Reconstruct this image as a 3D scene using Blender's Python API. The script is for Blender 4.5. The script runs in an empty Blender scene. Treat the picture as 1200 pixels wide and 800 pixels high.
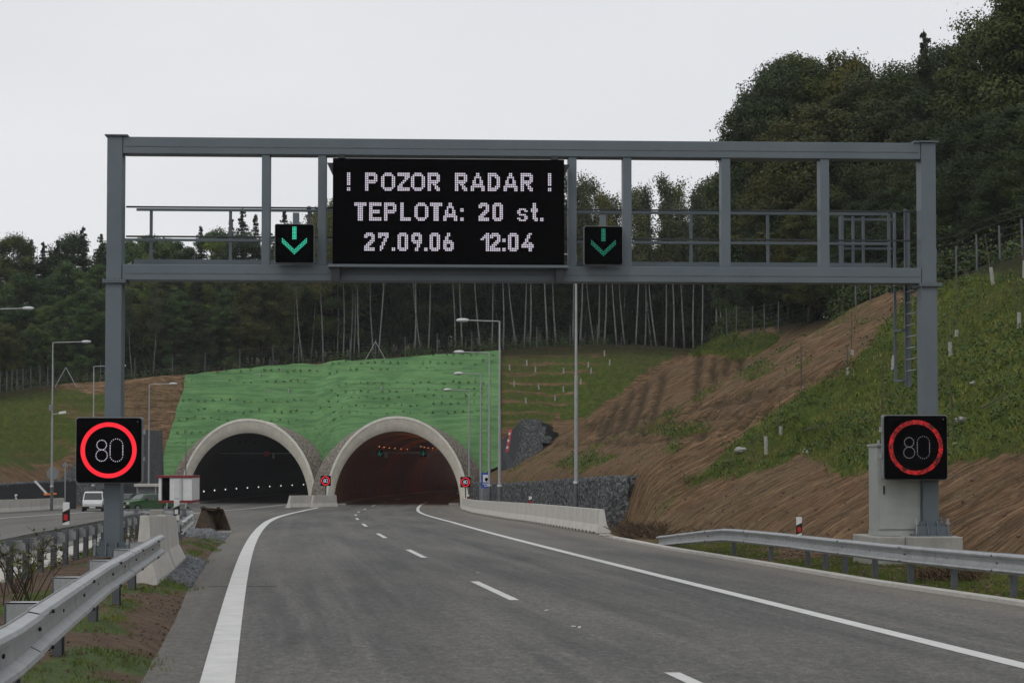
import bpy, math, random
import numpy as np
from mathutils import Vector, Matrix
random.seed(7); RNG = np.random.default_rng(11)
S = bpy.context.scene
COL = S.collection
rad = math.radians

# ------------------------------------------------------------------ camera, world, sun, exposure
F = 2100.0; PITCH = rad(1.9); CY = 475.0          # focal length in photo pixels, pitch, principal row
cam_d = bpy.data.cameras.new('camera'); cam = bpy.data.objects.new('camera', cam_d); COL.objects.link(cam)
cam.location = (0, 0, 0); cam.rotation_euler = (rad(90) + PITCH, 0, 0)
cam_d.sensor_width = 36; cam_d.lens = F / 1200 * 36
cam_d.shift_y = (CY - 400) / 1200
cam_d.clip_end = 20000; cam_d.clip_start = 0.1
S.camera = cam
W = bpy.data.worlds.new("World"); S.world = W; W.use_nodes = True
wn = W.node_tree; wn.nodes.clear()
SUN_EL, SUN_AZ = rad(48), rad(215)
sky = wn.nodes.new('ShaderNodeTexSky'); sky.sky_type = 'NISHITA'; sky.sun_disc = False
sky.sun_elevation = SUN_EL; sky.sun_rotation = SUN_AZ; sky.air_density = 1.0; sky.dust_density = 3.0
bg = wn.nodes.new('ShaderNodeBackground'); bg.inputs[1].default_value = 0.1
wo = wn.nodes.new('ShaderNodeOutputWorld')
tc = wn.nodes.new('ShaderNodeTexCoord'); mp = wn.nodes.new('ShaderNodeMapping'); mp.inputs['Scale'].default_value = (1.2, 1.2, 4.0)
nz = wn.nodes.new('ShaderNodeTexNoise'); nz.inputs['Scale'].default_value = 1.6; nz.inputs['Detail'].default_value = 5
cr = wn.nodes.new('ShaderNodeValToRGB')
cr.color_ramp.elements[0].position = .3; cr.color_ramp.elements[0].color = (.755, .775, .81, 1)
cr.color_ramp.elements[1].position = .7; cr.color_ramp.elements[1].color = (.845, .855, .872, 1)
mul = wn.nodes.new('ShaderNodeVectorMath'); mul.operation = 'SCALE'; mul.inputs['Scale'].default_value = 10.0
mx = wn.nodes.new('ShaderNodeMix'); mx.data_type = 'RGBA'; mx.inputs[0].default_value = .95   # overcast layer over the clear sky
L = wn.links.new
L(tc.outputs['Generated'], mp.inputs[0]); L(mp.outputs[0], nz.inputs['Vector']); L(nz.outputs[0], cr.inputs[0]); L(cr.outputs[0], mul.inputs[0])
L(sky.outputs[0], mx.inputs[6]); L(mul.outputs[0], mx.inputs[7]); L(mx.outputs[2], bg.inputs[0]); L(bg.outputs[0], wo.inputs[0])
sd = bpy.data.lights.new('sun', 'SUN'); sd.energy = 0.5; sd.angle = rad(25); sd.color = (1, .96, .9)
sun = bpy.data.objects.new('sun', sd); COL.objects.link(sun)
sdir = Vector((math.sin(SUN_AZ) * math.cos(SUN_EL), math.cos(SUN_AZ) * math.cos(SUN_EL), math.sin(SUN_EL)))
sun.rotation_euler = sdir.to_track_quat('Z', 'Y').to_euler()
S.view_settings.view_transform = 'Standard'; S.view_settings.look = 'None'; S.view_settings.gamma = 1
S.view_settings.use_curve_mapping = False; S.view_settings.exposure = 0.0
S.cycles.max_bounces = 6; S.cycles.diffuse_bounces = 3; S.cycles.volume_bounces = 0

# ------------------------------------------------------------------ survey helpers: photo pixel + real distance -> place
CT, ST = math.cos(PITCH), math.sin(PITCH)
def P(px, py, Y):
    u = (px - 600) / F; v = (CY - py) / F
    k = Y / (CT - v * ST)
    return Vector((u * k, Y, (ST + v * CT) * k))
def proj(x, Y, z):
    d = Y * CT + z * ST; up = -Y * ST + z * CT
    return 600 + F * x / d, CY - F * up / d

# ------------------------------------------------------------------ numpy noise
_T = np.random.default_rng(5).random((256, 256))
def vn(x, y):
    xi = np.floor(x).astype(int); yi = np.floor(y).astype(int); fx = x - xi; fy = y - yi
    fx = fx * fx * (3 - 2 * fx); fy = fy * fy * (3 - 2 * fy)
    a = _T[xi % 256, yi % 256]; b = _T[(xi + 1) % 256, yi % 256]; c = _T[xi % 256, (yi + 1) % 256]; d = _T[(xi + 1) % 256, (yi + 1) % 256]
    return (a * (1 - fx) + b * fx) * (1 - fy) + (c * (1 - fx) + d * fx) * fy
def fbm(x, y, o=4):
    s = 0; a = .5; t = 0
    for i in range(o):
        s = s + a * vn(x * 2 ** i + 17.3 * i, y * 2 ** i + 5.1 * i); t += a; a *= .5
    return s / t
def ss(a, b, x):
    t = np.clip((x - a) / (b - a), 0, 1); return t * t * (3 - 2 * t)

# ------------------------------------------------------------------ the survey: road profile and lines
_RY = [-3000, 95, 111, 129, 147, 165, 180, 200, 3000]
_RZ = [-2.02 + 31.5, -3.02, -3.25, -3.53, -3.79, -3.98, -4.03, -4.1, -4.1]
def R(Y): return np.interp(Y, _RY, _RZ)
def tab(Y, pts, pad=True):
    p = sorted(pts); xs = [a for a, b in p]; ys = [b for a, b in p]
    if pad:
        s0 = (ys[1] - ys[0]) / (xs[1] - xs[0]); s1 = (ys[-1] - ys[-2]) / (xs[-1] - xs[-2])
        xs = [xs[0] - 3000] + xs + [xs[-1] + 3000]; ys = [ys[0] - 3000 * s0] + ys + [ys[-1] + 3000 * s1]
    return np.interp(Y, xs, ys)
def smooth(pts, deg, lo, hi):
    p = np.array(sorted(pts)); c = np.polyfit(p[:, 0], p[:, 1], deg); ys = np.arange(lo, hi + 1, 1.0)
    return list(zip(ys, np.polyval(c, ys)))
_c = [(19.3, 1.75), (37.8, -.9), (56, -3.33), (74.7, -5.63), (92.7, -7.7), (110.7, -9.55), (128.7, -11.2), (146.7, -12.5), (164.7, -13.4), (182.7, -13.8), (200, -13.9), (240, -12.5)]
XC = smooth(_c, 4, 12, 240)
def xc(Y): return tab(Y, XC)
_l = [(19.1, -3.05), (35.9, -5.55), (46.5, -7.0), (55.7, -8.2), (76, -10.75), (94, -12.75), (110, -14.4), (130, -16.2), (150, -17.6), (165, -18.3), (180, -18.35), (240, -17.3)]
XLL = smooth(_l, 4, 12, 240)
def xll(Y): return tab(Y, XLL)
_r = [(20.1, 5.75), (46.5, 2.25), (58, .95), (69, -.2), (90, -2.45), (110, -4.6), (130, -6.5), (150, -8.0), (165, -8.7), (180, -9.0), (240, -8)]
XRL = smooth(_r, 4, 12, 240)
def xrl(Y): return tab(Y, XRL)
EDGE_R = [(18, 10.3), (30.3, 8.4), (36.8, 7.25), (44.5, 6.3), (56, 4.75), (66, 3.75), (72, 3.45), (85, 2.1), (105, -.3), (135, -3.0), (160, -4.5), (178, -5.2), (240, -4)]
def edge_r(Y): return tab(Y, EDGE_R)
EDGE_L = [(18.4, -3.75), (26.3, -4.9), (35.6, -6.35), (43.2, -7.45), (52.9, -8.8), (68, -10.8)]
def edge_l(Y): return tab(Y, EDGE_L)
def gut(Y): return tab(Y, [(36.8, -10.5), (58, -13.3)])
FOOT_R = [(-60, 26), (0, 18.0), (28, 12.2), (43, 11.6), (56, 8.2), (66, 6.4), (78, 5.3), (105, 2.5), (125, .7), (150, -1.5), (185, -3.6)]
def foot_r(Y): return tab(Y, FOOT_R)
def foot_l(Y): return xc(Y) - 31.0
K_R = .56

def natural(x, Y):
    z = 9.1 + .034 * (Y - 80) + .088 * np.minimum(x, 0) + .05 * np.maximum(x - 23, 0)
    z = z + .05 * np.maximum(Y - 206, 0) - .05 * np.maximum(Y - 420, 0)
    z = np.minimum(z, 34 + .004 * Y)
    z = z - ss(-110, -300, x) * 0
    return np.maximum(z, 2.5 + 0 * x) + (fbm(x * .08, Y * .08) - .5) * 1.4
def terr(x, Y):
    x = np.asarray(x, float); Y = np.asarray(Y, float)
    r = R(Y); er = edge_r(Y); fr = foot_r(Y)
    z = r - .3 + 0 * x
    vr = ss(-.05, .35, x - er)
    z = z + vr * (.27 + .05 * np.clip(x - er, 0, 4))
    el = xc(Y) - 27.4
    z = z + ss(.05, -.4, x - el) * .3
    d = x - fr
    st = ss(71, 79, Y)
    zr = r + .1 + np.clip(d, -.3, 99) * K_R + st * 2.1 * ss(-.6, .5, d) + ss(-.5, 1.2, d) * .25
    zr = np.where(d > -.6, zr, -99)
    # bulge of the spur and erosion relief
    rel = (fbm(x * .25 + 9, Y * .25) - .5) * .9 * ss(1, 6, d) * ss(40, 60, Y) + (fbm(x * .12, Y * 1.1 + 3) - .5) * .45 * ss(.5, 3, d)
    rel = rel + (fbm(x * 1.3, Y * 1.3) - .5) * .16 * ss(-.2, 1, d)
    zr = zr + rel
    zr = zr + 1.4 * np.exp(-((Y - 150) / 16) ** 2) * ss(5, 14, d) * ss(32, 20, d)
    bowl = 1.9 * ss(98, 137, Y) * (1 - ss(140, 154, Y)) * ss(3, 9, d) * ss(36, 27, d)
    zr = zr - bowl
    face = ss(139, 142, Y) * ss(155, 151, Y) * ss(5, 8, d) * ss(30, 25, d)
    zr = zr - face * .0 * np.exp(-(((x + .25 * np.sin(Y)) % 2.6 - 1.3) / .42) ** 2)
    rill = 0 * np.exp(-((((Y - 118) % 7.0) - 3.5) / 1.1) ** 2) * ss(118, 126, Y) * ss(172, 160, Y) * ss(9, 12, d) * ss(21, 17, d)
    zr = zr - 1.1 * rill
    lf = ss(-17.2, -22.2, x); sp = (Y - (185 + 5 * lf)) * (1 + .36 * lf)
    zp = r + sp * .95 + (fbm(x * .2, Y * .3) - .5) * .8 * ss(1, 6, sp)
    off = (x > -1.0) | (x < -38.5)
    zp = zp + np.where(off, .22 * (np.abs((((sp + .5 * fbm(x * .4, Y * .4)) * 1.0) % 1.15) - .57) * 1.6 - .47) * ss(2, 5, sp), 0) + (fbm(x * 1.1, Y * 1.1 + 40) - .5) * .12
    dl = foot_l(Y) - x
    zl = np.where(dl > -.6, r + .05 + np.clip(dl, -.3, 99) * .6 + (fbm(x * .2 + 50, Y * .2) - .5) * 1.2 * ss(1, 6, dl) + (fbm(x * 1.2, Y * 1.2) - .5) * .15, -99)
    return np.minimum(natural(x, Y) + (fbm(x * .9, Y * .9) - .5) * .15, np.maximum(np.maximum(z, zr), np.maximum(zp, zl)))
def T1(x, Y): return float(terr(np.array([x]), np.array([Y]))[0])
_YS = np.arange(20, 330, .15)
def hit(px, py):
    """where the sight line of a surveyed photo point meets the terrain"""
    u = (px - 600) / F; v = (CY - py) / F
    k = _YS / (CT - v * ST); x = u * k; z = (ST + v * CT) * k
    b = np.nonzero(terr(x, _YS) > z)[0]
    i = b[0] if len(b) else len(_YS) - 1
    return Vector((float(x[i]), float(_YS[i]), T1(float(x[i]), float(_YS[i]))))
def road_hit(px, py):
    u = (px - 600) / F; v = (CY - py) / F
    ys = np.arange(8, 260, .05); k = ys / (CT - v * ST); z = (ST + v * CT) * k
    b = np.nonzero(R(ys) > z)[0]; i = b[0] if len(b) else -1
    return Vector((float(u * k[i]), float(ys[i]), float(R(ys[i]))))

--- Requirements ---
Your task is to return the lines above, from the first one up to and including the line containing "rad = math.radians", minus any pictures.

--- Expected output ---
Reconstruct this image as a 3D scene using Blender's Python API. The script is for Blender 4.5. The script runs in an empty Blender scene. Treat the picture as 1200 pixels wide and 800 pixels high.
import bpy, math, random
import numpy as np
from mathutils import Vector, Matrix
random.seed(7); RNG = np.random.default_rng(11)
S = bpy.context.scene
COL = S.collection
rad = math.radians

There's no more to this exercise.